* BEGIN SOURCE DATA *

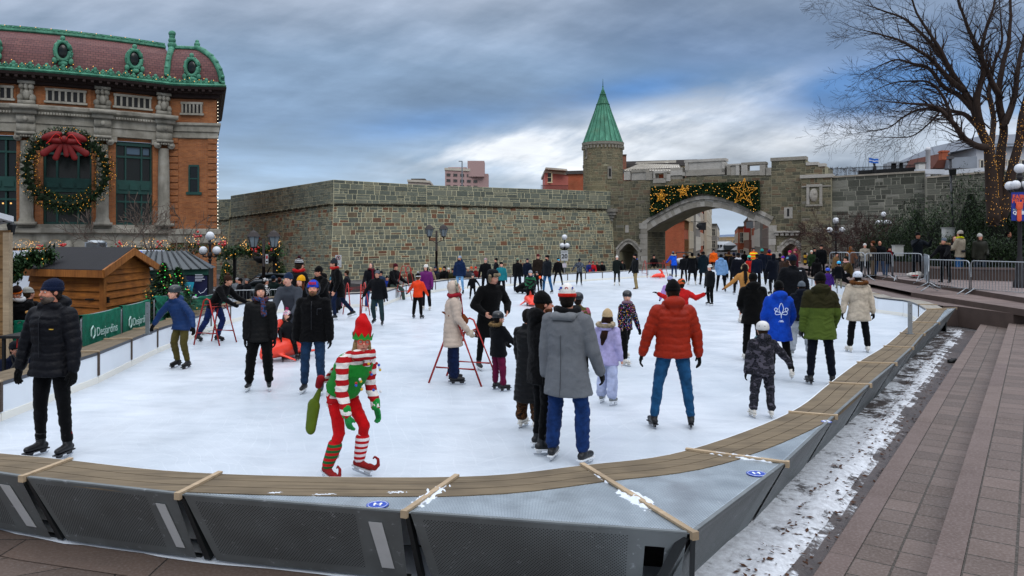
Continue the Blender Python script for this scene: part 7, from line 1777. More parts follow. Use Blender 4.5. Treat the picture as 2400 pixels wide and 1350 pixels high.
def grow(mb,p,d,r,L,depth,r_,bend=.25,up=.12,split=(2,3),sub=4,minr=.004,spread=.6,droop=0,side_n=0):
 pts=[p];rs=[r];dd=d.normalized();n=4
 for i in range(n):
  dd=(dd+V((r_.gauss(0,bend),r_.gauss(0,bend),r_.gauss(up,bend)-droop))*.35).normalized();p=p+dd*(L/n);pts.append(p);rs.append(max(minr,r*(1-.55*(i+1)/n)))
 mb.tube(pts,rs,6 if r>.03 else(4 if r>.012 else 3),False)
 if depth<=0:return
 k=r_.randint(*split)
 for j in range(k):
  a=frame(dd)[0];a=Matrix.Rotation(r_.uniform(0,2*pi),3,dd)@a;nd=(dd+a*r_.uniform(.3,spread)).normalized();grow(mb,p,nd,rs[-1]*.85,L*r_.uniform(.62,.85),depth-1,r_,bend,up,split,sub,minr,spread,droop,side_n)
 for j in range(side_n):
  i=r_.randint(1,n-1);a=frame(dd)[0];a=Matrix.Rotation(r_.uniform(0,2*pi),3,dd)@a;grow(mb,pts[i],(dd*.5+a*.8).normalized(),rs[i]*.5,L*r_.uniform(.4,.7),max(0,depth-2),r_,bend,up,split,sub,minr,spread,droop,side_n)
YT=29.0;bt=thing('bare_elm','big bare elm with fairy lights wound round its trunks at the right','tree',tuple(W(2335,YT)+V((0,0,.7))));M_BARK=mat('#30241d',.95,0,.5,5,bump=.9,bs=22);M_TWIG=mat('#2b201b',.95)
def TP(px,py,dy=0):return P(px,py,YT+dy)
trunk=MB();limbs={'a':([(2330,530),(2326,470),(2322,400),(2316,350),(2302,310),(2285,262),(2262,215),(2232,172),(2205,120),(2180,80),(2150,30),(2130,-20)],[.50,.40,.36,.33,.27,.23,.20,.17,.13,.10,.07,.05],0),'b':([(2340,500),(2340,420),(2345,360),(2352,300),(2340,235),(2345,180),(2362,110),(2368,40),(2370,-40)],[.40,.36,.30,.25,.22,.18,.14,.10,.06],.4),'c':([(2340,520),(2362,460),(2372,400),(2388,330),(2398,270),(2412,200),(2440,120)],[.40,.33,.30,.27,.25,.2,.14],-.3),'d':([(2318,345),(2290,343),(2262,325),(2235,290),(2205,258),(2170,246),(2120,242),(2080,238)],[.16,.13,.11,.09,.07,.055,.035,.02],-.6),'e':([(2300,305),(2268,272),(2238,262),(2200,255),(2150,258),(2115,275),(2080,300),(2040,308)],[.11,.09,.075,.06,.05,.035,.022,.012],.8),'f':([(2285,262),(2250,225),(2215,205),(2175,160),(2140,150),(2100,140),(2060,155)],[.12,.10,.085,.065,.05,.035,.02],.5),'g':([(2262,215),(2225,185),(2190,145),(2155,120),(2110,95),(2060,80),(2020,70)],[.12,.10,.08,.06,.045,.03,.015],-.8),'h':([(2232,172),(2205,130),(2165,85),(2120,45),(2070,25),(2030,12)],[.11,.09,.06,.045,.03,.015],.9),'i':([(2302,300),(2290,240),(2305,170),(2290,110),(2262,50),(2240,-20)],[.15,.13,.10,.08,.055,.03],-.6),'j':([(2345,230),(2320,180),(2300,130),(2310,70),(2330,10),(2335,-30)],[.12,.10,.08,.06,.04,.02],-1.0),'k':([(2352,300),(2375,235),(2385,165),(2400,90),(2420,20)],[.14,.11,.09,.06,.04],.9),'l':([(2318,350),(2330,290),(2318,220),(2330,150),(2350,90),(2345,20)],[.12,.10,.085,.065,.045,.02],1.0),'m':([(2235,290),(2215,235),(2180,195),(2140,190),(2090,195),(2045,215)],[.07,.06,.045,.035,.022,.01],0),'n':([(2205,258),(2180,285),(2140,318),(2090,322),(2040,318)],[.04,.032,.025,.016,.008],.3)}
tr_rnd=random.Random(77)
for key,(pp,rr,dy)in limbs.items():
 pts=[TP(x,y,dy*min(1,i/3))for i,(x,y)in enumerate(pp)];sm=catmull(pts,4);n=len(sm);rs=[]
 for i in range(n):t=i/(n-1)*(len(rr)-1);k=min(len(rr)-2,int(t));rs.append(lerp(rr[k],rr[k+1],t-k))
 sm=[p+V((noise.noise(p*1.2)*.06,noise.noise(p*1.3+V((9,0,0)))*.06,0))for p in sm]
 if key in 'abc':rs=[x*.56 for x in rs]
 if key in 'abc':trunk.tube(sm,rs,12);big=1
 m=MB()if key not in 'abc' else None
 if m is not None:m.tube(sm,rs,8);m.build('limb',M_BARK,bt,True)
 limbs[key]=(sm,rs,dy)
trunk.build('trunk',M_BARK,bt,True)
tw=MB()
for key,(sm,rs,dy)in limbs.items():
 n=len(sm);first=int(n*.45)if key in 'abc' else int(n*.18)
 for i in range(first,n):
  k=1 if key in 'abc' else 2
  for _ in range(k):
   dd=(sm[min(i+1,n-1)]-sm[i-1]).normalized();a=frame(dd)[0];a=Matrix.Rotation(tr_rnd.uniform(0,2*pi),3,dd)@a;a.y*=.6
   L=tr_rnd.uniform(.35,.85);grow(tw,sm[i],(dd*.8+a*.75).normalized(),min(.035,rs[i]*.45),L,2,tr_rnd,.28,.02,(2,3),minr=.0045,spread=.75,side_n=1)
 if key not in 'abc':grow(tw,sm[-1],(sm[-1]-sm[-2]),rs[-1],.9,4,tr_rnd,.25,0,(2,3),minr=.0035,spread=.6,side_n=1)
tw.build('twigs',M_TWIG,bt);print('twig faces',len(tw.f))
lp=[]
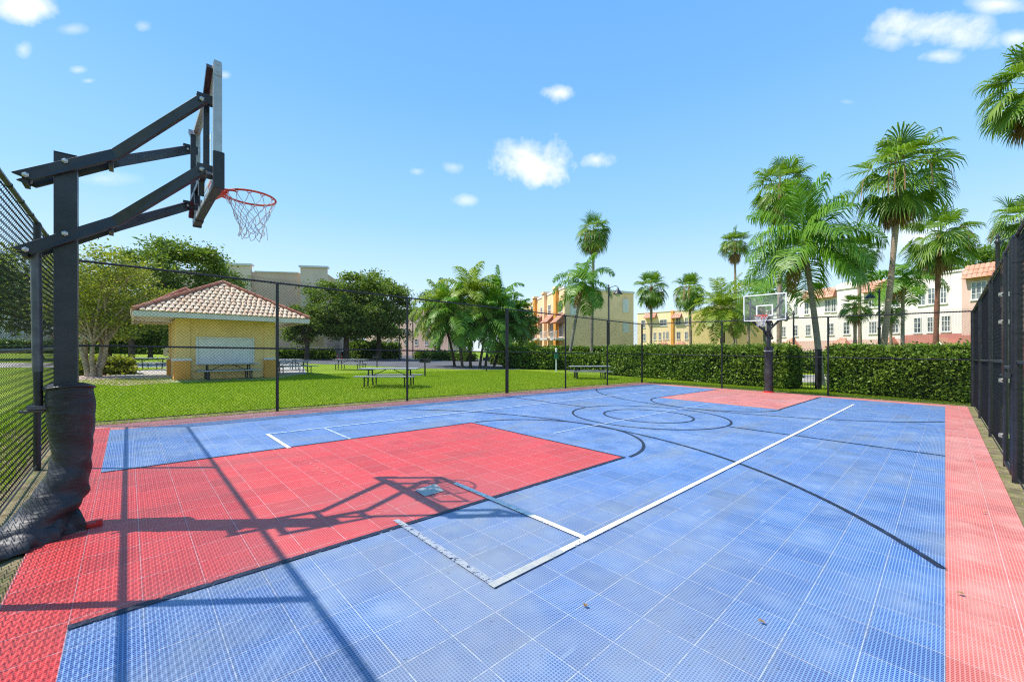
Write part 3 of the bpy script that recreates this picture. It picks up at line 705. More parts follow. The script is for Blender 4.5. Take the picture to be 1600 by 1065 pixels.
def fanpalm(label, base, h, r, lean=(0, 0), seed=0, skirt=.5, tr=.16, nf=40, bark='palmbark', group=None, bow=0, low=-52):
    t = thing('fan_palm', label, 'palm tree', base, group=group); rnd = random.Random(seed); tr *= .8
    tp = trunk_pts(h, lean, bow); mb = MB(); mb.tube(tp, [tr * (1.35 if i == 0 else 1.12 - .25 * i / 14) + (.10 * tr * math.sin(i * 2.1)) for i in range(15)], 12)
    mb.build('trunk', MT[bark], t, True)
    V, F = [], []; top = tp[-1]
    for i in range(nf):
        f = i / nf; el = R_(80 - (80 - low) * f ** .68 + rnd.uniform(-16, 16)); az = i * 2.39996 + rnd.uniform(-.4, .4)
        d = Vector((math.cos(az) * math.cos(el), math.sin(az) * math.cos(el), math.sin(el)))
        fan(V, F, top + ZV * (-.14 * f * r) + d * .05, d, rnd, r * rnd.uniform(.42, .6), r * rnd.uniform(.46, .62), rnd.uniform(.1, .9))
    npmesh('crown', [tuple(v) for v in V], F, MT['fanleaf'], t)
    V, F = [], []
    for i in range(int(16 * skirt)):
        el = R_(rnd.uniform(-82, -55)); az = rnd.uniform(0, 2 * PI); d = Vector((math.cos(az) * math.cos(el), math.sin(az) * math.cos(el), math.sin(el)))
        fan(V, F, top + ZV * (-.22 * r - rnd.uniform(0, .25) * r), d, rnd, r * .3, r * rnd.uniform(.35, .55), 1.5, 12, 60)
    if skirt:
        for i in range(int(10 * skirt)):      # hanging flower stalks
            az = rnd.uniform(0, 2 * PI); p = top + Vector((math.cos(az), math.sin(az), 0)) * r * .5; 
            quadstrips(V, F, [top, p + ZV * .2 * r, p + Vector((math.cos(az), math.sin(az), 0)) * r * .25 + ZV * (-.2 * r), p + Vector((math.cos(az), math.sin(az), 0)) * r * .3 + ZV * (-.62 * r)], Vector((-math.sin(az), math.cos(az), 0)), [.01, .012, .03, .03])
        npmesh('dead_fronds', [tuple(v) for v in V], F, MT['deadleaf'], t)
    mb = MB(); mb.tube([top - ZV * .35 * r, top - ZV * .1 * r, top + ZV * .12 * r], [tr * 1.3, tr * 1.7, tr * .5], 10); mb.build('leaf_base', MT['redbark'], t, True)
    return t
def frond(V, F, base, az, el0, L_, rnd, nl=46, ll=.42, sag=1.0, lw=.018, droop=1.0, rach=None):
    d = Vector((math.cos(az) * math.cos(el0), math.sin(az) * math.cos(el0), math.sin(el0))); p = base.copy(); pts = [p.copy()]; n = 12
    s = Vector((-math.sin(az), math.cos(az), 0))
    for i in range(n):
        d = (d + ZV * (-.155 * sag * (0.4 + i / n * 1.1))).normalized(); p = p + d * (L_ / n); pts.append(p.copy())
    quadstrips(V, F, pts, s, [.035 * (1 - i / n * .9) for i in range(n + 1)])
    quadstrips(V, F, pts, ZV, [.02 * (1 - i / n * .9) for i in range(n + 1)])
    for j in range(nl):
        f = .14 + .86 * (j + rnd.random() * .6) / nl; x = f * n; i = min(int(x), n - 1); q = pts[i].lerp(pts[i + 1], x - i); dd = (pts[i + 1] - pts[i]).normalized()
        l = ll * L_ * .36 * (math.sin(PI * min(1, f * .85 + .12)) ** .6) * rnd.uniform(.85, 1.1)
        for sg in (-1, 1):
            a = (s * sg * .9 + dd * rnd.uniform(.35, .75) + ZV * rnd.uniform(-.15, .35)).normalized()
            m1 = q + a * l * .5; m2 = m1 + (a * .6 - ZV * droop * rnd.uniform(.5, .9)).normalized() * l * .5
            wd = dd.cross(a).cross(a).normalized() if dd.cross(a).length > .01 else dd
            quadstrips(V, F, [q, m1, m2], wd, [lw * .5, lw, lw * .2])
def featherpalm(label, base, h, L_, lean=(0, 0), seed=0, nf=18, mat='quleaf', bark='greybark', tr=.15, ll=1.0, sag=1.0, el=(80, -15), lw=.042, droop=1.0, group=None, dead=3, nl=46, bow=0, name='feather_palm'):
    t = thing(name, label, 'palm tree', base, group=group); rnd = random.Random(seed); tr *= .8
    tp = trunk_pts(h, lean, bow); mb = MB(); mb.tube(tp, [tr * (1.4 if i == 0 else 1.1 - .3 * i / 14) for i in range(15)], 12); mb.build('trunk', MT[bark], t, True)
    V, F = [], []; top = tp[-1]
    for i in range(nf):
        f = i / nf; e0 = R_(el[0] + (el[1] - el[0]) * f + rnd.uniform(-6, 6)); az = i * 2.39996 + rnd.uniform(-.3, .3)
        frond(V, F, top + ZV * .1, az, e0, L_ * rnd.uniform(.85, 1.08), rnd, nl, ll, sag * rnd.uniform(.8, 1.2), lw, droop)
    npmesh('crown', [tuple(v) for v in V], F, MT[mat], t)
    if dead:
        V, F = [], []
        for i in range(dead): frond(V, F, top - ZV * .15, rnd.uniform(0, 6.28), R_(-35), L_ * .6, rnd, 24, ll * .7, 1.6, lw, 1.6)
        npmesh('dead_fronds', [tuple(v) for v in V], F, MT['deadleaf'], t)
    mb = MB(); mb.tube([top - ZV * .5, top - ZV * .1, top + ZV * .35], [tr * 1.0, tr * 1.25, tr * .5], 10); mb.build('crownshaft', MT['palmbark'], t, True)
    return t
def ctr(px, py, depth): return hz(px, py, depth)
def leanfor(px0, px1, depth): v = RV * ((px1 - px0) / FPX * depth); return (v.x, v.y)
PG = 'palms around the court'
def FP(label, pxb, pxt, pyt, depth, rpx, seed, **k):
    return fanpalm(label, at(pxb, depth), ctr(pxt, pyt, depth), rpx / FPX * depth * .9, leanfor(pxb, pxt, depth), seed, **k)
def QP(label, pxb, pxt, pyt, depth, lpx, seed, **k):
    return featherpalm(label, at(pxb, depth), ctr(pxt, pyt, depth), lpx / FPX * depth, leanfor(pxb, pxt, depth), seed, **k)
FP('tall slim fan palm in front of the yellow building', 924, 928, 362, 42, 36, 1, skirt=1.0, tr=.2, bark='greybark')
QP('leaning feather palm beside the tall slim palm at the yellow building', 888, 911, 447, 38, 62, 2, nf=15, bark='greybark', tr=.18, el=(75, -20), sag=1.25)
FP('round fan palm just right of the yellow building', 1017, 1018, 450, 46, 33, 3, skirt=.6, tr=.18)
FP('fan palm with browning skirt in front of the olive wall', 1080, 1077, 452, 40, 33, 4, skirt=1.2, tr=.17)
FP('small-crowned fan palm standing alone against the sky left of the far hoop', 1150, 1148, 380, 52, 30, 5, skirt=1.6, tr=.19, low=-30)
featherpalm('date palm with yellow-green spiky fronds left of the far backboard', at(1129, 33), ctr(1129, 485, 33), 3.3, (0, 0), 6, nf=38, mat='dateleaf', bark='bark', tr=.24, ll=.62, sag=.8, el=(72, -35), lw=.035, droop=.35, dead=5, nl=40, name='date_palm')
QP('big drooping feather palm whose trunk passes the iron gate', 1283, 1258, 392, 22.5, 112, 7, nf=22, tr=.19, el=(86, -18), sag=1.15, ll=1.25, nl=62, lw=.032, droop=1.5, bark='greybark', dead=2)
FP('fan palm rising behind the big drooping feather palm', 1217, 1221, 292, 30, 56, 8, skirt=.4, tr=.19)
FP('fan palm half hidden behind the long fronds of the big feather palm', 1344, 1342, 392, 36, 38, 9, skirt=.7, tr=.17)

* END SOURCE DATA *

Locate all lines in the listing above with the word "Blender" and copy them.

Continue the Blender Python script for this scene: part 7, from line 1777. More parts follow. Use Blender 4.5. Treat the picture as 2400 pixels wide and 1350 pixels high.
Write part 3 of the bpy script that recreates this picture. It picks up at line 705. More parts follow. The script is for Blender 4.5. Take the picture to be 1600 by 1065 pixels.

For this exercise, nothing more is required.